Sulla finale sono state sprecate tonnellate di inchiostro, virtuale e non, e non è quindi necessario scriverne nel dettaglio: Barcellona 1999 è una partita in termini di gradazione di follia non he eguali, fatta forse eccezione per la finale di Istanbul di sei anni dopo, e vede come sappiamo tutto la Coppa prendere la strada di Manchester, nonostante i bavaresi giochino meglio e siano in vantaggio fino al novantesimo. Il gol del vantaggio l’aveva segnato Super Mario, anche qui facendo leva su una delle sue doti più celebrate, l’abilità sui calci piazzati, e la definitiva incoronazione come campione di statura mondiale sembrava davvero a un passo, ma non è andata così.
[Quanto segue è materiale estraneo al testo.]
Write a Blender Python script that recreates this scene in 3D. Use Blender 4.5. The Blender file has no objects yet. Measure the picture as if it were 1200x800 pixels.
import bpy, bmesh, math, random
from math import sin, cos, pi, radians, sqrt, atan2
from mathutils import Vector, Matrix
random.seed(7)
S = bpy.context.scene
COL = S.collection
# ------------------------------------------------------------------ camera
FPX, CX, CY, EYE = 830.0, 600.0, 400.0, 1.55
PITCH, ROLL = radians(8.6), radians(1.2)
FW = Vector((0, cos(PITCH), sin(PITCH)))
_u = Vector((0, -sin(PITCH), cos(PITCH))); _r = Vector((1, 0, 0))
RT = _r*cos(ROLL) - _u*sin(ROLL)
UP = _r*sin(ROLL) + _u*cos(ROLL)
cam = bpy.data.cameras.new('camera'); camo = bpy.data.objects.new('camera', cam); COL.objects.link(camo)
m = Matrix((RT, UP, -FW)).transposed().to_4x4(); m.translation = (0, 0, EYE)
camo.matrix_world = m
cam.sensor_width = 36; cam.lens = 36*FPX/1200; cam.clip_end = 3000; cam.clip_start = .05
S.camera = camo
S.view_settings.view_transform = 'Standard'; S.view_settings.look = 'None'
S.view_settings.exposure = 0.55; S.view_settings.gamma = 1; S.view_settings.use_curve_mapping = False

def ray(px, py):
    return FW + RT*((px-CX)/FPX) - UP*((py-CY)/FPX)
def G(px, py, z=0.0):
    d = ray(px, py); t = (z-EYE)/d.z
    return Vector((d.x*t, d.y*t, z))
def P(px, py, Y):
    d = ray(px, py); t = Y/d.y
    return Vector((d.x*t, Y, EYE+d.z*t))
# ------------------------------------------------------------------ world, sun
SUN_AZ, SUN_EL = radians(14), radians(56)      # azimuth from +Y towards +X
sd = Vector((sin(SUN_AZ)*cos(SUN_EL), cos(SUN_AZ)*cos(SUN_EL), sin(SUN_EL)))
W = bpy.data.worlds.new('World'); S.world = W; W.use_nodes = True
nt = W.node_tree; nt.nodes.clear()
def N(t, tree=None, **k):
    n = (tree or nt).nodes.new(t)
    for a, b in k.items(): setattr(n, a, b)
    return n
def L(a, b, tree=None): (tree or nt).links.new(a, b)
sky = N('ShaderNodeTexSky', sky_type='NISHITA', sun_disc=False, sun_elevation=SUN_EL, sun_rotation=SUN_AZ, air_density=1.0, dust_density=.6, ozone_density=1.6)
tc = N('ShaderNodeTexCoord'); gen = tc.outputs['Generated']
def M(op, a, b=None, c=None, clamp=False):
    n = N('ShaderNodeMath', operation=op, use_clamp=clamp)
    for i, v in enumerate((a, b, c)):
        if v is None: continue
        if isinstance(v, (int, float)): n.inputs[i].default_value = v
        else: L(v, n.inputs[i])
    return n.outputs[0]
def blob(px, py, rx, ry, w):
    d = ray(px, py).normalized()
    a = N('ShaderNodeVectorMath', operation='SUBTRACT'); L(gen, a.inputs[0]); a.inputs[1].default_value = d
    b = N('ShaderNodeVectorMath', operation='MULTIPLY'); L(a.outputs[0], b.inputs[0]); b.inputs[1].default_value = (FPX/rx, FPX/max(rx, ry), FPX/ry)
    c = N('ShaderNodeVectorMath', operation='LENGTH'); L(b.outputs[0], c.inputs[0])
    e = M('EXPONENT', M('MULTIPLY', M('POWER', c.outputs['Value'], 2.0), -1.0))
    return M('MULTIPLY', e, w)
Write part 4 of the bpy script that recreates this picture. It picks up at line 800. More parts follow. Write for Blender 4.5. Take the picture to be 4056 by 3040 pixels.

Il cuore infinito e la caparbietà degli inglesi, nell’occasione, hanno avuto la meglio su quelli dei tedeschi, e così per Mario sfuma la possibilità di consacrarsi finalmente tra i grandissimi, complice una iella che ci ha visto sin troppo bene. Sappiamo bene che due anni dopo, all’esito di una finale soporifera e dai contenuti tecnici poverissimi, il Bayern si riscatta, ma per Basler le cose vanno diversamente: ferito a morte dalla delusione del Camp Nou, il centrocampista tedesco inizia male la stagione successiva e diventa più che altro protagonista dei rotocalchi per la sua vita sregolata e quindi, nel mese di novembre, per una rissa in un pub di Monaco, in tarda notte, che costringe Uli Hoeneß a uscire allo scoperto e a denunciare i gravi problemi personali di un Basler oramai del tutto fuori controllo e salutato in via definitiva anche dalla nazionale.
Il suo crepuscolo si consumerà a Kaiserslautern e sarà fatto di luci e ombre, di magie e di lunghi periodi di assenza, e anche questo destino lo accomuna ai tanti talenti incompleti della sua generazione.